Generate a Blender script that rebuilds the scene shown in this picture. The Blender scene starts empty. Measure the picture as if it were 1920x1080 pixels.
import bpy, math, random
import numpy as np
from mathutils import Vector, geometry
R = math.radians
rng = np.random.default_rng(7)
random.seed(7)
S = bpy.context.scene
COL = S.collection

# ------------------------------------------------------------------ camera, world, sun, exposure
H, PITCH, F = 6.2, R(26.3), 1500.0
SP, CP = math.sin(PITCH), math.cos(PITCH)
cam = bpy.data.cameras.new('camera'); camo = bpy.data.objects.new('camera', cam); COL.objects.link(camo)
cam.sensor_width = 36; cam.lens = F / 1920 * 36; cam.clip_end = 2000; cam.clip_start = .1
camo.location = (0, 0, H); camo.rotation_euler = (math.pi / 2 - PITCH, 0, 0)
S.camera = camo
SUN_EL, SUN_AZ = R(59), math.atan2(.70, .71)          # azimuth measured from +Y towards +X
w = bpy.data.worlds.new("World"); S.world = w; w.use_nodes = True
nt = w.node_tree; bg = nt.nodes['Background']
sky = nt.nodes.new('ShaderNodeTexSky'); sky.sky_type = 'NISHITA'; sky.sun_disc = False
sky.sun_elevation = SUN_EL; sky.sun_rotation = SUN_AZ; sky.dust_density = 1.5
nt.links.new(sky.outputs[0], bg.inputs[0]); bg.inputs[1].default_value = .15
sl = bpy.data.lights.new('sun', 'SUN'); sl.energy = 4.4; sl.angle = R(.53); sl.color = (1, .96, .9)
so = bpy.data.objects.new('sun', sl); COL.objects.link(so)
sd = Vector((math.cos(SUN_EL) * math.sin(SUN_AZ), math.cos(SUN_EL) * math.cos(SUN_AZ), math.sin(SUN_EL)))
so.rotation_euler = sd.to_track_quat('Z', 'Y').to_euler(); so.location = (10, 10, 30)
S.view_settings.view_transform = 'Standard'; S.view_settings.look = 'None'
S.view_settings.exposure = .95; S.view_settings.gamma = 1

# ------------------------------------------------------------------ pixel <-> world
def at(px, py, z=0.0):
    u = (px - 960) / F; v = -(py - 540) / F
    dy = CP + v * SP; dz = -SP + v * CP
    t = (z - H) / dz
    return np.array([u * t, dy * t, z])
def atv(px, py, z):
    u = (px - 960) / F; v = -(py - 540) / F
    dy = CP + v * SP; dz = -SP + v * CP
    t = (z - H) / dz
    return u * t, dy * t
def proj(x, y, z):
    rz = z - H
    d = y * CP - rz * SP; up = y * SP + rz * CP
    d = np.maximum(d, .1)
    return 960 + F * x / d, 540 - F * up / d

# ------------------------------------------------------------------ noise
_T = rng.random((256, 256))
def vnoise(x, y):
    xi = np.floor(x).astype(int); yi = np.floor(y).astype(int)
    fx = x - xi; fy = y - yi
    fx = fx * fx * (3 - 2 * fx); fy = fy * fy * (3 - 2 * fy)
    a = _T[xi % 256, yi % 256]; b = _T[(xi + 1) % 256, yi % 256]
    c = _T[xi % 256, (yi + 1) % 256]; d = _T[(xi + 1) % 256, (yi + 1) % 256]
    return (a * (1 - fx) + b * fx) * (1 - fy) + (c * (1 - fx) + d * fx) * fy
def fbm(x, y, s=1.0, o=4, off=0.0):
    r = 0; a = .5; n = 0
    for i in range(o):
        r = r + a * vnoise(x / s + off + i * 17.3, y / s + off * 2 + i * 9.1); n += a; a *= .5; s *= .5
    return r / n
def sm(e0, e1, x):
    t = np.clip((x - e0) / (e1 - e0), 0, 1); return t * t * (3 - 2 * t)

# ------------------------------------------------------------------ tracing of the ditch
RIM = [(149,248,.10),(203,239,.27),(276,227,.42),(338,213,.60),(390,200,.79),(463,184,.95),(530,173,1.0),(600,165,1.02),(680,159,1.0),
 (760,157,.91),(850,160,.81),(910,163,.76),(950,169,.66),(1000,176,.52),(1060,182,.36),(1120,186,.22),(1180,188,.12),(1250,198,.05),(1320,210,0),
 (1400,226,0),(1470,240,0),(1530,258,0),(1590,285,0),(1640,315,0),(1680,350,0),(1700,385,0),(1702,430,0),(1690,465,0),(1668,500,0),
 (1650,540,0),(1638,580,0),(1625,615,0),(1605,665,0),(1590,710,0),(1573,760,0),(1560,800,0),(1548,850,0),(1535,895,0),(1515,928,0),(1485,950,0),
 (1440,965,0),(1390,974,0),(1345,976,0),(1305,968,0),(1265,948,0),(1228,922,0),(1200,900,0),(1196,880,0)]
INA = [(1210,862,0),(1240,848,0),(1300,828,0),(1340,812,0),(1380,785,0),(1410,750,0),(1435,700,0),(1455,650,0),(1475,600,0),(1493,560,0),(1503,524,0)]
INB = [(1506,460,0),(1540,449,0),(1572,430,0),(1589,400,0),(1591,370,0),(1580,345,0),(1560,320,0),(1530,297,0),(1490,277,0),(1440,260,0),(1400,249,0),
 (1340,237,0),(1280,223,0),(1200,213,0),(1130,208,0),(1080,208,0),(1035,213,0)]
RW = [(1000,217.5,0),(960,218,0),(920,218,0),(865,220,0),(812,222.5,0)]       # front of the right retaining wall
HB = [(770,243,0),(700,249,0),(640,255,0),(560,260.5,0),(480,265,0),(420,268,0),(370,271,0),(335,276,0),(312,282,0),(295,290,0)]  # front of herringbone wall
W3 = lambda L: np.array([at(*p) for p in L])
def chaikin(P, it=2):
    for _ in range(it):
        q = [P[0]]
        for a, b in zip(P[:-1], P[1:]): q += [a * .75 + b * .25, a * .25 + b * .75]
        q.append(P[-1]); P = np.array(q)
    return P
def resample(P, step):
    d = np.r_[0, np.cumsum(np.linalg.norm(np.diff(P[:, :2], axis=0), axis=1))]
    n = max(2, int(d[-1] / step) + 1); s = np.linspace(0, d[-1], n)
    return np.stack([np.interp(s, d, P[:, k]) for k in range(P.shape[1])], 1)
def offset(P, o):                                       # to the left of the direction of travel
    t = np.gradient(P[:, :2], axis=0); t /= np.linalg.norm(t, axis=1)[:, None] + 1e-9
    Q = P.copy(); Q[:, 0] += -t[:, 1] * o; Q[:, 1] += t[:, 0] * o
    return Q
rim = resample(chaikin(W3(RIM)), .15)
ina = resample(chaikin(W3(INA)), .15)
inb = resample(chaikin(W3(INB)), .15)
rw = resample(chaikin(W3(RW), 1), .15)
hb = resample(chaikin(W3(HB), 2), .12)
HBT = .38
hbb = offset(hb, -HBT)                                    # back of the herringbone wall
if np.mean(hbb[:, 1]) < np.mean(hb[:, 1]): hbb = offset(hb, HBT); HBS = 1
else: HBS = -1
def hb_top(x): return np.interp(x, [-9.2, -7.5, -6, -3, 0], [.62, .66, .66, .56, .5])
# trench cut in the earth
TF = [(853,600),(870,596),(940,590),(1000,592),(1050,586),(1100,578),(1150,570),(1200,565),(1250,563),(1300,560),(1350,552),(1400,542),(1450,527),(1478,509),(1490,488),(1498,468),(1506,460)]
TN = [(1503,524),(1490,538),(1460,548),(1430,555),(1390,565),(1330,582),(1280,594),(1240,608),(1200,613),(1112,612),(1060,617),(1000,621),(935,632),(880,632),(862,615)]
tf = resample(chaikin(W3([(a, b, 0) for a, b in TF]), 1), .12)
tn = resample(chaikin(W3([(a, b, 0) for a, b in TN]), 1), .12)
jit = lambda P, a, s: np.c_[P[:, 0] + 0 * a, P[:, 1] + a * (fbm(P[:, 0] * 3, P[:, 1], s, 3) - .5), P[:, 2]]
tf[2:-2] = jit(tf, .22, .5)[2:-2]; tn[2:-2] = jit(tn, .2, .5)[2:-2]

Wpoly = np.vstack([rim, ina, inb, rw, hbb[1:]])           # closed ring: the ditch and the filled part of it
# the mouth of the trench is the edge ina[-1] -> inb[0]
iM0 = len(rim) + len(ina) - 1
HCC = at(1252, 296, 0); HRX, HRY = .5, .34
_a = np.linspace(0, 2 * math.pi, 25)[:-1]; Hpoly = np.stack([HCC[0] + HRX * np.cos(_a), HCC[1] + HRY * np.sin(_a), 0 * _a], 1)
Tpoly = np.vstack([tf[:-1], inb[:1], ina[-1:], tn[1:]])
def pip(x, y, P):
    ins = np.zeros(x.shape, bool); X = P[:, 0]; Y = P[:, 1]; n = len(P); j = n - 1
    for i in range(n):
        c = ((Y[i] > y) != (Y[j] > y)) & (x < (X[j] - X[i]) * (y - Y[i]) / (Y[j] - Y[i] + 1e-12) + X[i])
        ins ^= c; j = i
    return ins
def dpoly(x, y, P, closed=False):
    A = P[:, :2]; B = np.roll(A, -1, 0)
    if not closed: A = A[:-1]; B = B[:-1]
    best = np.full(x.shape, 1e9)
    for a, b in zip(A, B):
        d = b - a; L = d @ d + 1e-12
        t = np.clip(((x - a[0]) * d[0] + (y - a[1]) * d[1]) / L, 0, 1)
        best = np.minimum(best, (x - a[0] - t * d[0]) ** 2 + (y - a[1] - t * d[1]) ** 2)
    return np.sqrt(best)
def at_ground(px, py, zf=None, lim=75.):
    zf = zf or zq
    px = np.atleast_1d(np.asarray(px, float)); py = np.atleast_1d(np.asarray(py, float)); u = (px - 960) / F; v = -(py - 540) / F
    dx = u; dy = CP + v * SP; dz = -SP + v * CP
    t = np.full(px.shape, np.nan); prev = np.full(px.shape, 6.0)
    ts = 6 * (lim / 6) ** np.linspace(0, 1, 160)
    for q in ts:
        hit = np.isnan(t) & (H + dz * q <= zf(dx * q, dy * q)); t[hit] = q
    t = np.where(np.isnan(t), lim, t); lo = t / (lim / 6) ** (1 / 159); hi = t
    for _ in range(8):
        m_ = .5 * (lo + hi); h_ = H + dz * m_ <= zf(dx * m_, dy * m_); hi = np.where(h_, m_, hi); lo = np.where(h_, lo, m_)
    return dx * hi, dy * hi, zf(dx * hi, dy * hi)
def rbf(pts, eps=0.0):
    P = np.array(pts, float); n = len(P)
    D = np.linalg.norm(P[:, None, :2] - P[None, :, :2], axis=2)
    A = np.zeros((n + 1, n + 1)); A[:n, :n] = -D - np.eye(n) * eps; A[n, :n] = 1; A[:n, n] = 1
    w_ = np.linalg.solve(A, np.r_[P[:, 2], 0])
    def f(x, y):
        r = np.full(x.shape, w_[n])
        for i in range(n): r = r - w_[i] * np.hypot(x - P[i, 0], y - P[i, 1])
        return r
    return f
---
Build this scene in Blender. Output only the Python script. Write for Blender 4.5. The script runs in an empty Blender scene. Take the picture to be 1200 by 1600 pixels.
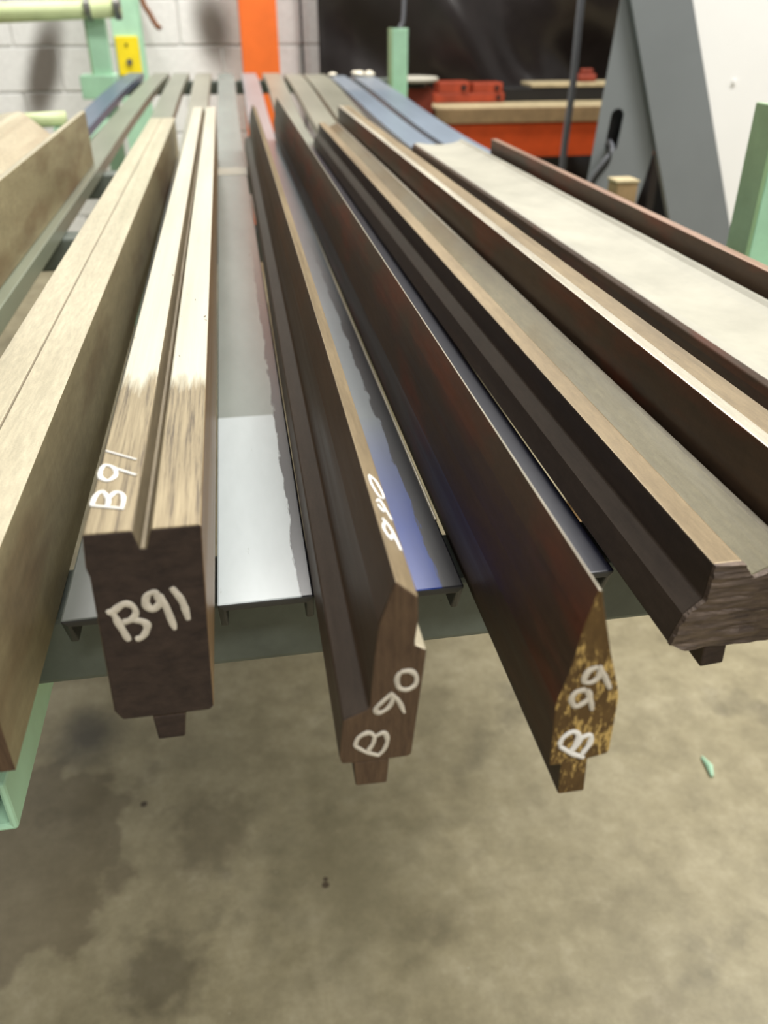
---
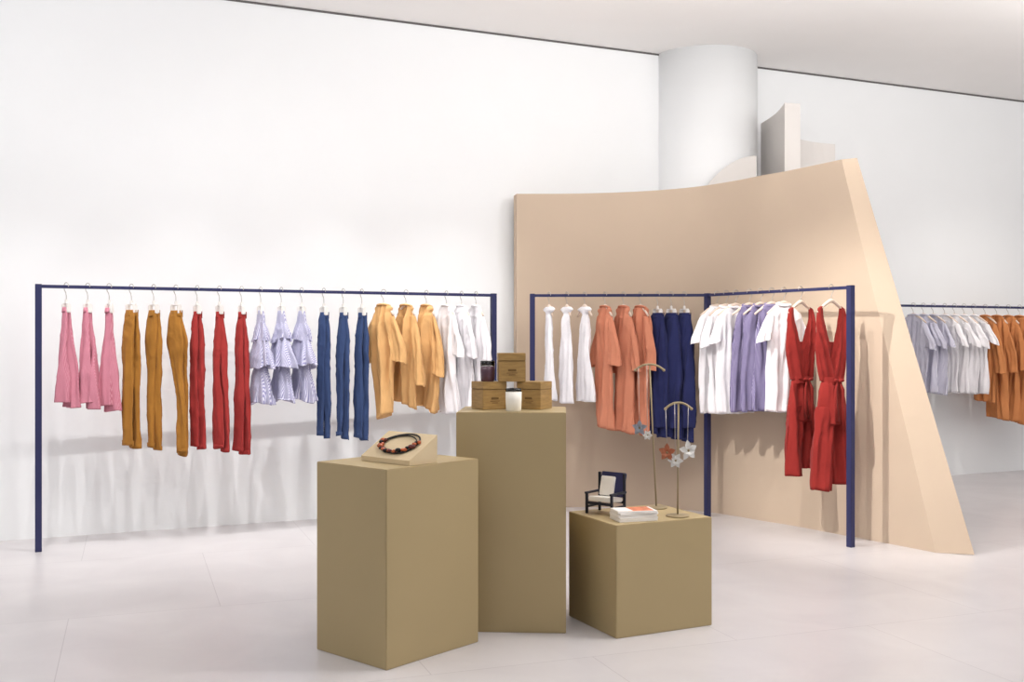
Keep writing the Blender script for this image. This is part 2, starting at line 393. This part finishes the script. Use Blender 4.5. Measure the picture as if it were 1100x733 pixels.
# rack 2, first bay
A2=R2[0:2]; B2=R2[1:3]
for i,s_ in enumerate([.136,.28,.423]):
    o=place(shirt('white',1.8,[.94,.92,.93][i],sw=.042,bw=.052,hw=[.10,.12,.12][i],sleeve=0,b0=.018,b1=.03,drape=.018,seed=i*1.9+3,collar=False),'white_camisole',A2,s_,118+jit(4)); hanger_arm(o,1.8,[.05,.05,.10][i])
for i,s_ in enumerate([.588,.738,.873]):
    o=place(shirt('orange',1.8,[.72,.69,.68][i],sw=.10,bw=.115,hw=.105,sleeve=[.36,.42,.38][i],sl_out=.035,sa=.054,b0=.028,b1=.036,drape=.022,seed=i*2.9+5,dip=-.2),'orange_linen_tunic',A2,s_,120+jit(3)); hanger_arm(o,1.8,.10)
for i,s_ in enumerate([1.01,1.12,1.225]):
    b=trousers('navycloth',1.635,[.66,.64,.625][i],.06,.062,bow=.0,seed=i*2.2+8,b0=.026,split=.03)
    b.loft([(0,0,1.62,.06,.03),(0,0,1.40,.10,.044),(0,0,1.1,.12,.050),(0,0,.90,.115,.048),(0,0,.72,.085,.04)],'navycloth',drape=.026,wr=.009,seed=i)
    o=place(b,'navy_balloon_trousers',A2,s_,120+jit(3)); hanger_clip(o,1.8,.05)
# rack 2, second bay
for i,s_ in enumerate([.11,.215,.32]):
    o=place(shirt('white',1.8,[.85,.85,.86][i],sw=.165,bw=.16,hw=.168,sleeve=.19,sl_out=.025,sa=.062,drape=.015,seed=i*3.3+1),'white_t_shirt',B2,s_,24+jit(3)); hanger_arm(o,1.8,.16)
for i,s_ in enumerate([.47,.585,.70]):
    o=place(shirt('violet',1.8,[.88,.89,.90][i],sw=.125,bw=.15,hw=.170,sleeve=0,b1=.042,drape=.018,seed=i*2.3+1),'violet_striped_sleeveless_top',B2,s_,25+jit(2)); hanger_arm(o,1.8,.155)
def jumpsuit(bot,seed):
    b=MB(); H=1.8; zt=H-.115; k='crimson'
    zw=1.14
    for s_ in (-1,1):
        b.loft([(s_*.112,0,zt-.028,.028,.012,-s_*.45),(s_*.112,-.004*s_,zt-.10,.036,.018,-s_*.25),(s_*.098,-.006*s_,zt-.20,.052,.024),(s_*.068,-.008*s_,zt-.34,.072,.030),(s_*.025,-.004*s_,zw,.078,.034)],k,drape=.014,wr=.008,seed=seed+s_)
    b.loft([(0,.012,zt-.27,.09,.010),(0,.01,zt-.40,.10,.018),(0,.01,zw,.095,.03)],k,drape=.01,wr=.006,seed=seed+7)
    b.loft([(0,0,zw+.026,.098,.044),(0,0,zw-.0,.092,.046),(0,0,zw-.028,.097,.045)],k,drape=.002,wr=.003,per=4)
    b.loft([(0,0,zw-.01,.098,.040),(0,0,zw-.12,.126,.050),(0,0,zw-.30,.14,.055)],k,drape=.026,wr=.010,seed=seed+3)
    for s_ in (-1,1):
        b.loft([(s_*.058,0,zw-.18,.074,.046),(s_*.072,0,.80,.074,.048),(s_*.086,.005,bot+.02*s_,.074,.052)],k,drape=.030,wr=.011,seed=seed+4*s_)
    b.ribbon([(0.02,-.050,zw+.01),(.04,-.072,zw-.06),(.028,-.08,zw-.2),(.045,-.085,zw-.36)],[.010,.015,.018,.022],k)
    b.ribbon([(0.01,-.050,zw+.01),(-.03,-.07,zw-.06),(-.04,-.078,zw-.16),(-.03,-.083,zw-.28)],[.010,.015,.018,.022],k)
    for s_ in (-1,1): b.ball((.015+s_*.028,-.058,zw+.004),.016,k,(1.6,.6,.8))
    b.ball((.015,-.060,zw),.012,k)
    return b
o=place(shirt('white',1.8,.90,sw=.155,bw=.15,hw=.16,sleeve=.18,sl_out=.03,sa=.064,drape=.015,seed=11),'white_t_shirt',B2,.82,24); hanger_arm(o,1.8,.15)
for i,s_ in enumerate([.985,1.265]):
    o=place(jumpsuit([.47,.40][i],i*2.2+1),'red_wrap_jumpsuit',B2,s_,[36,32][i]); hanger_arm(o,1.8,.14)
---
Copy out only the lines above from the one with "Generate a Blender" to the one with "COL = S.collection", inclusive, exactly as they stand.

## Written response
Generate a Blender script that rebuilds the scene shown in this picture. The Blender scene starts empty. Measure the picture as if it were 1920x1080 pixels.
import bpy, math, random
import numpy as np
from mathutils import Vector, geometry
R = math.radians
rng = np.random.default_rng(7)
random.seed(7)
S = bpy.context.scene
COL = S.collection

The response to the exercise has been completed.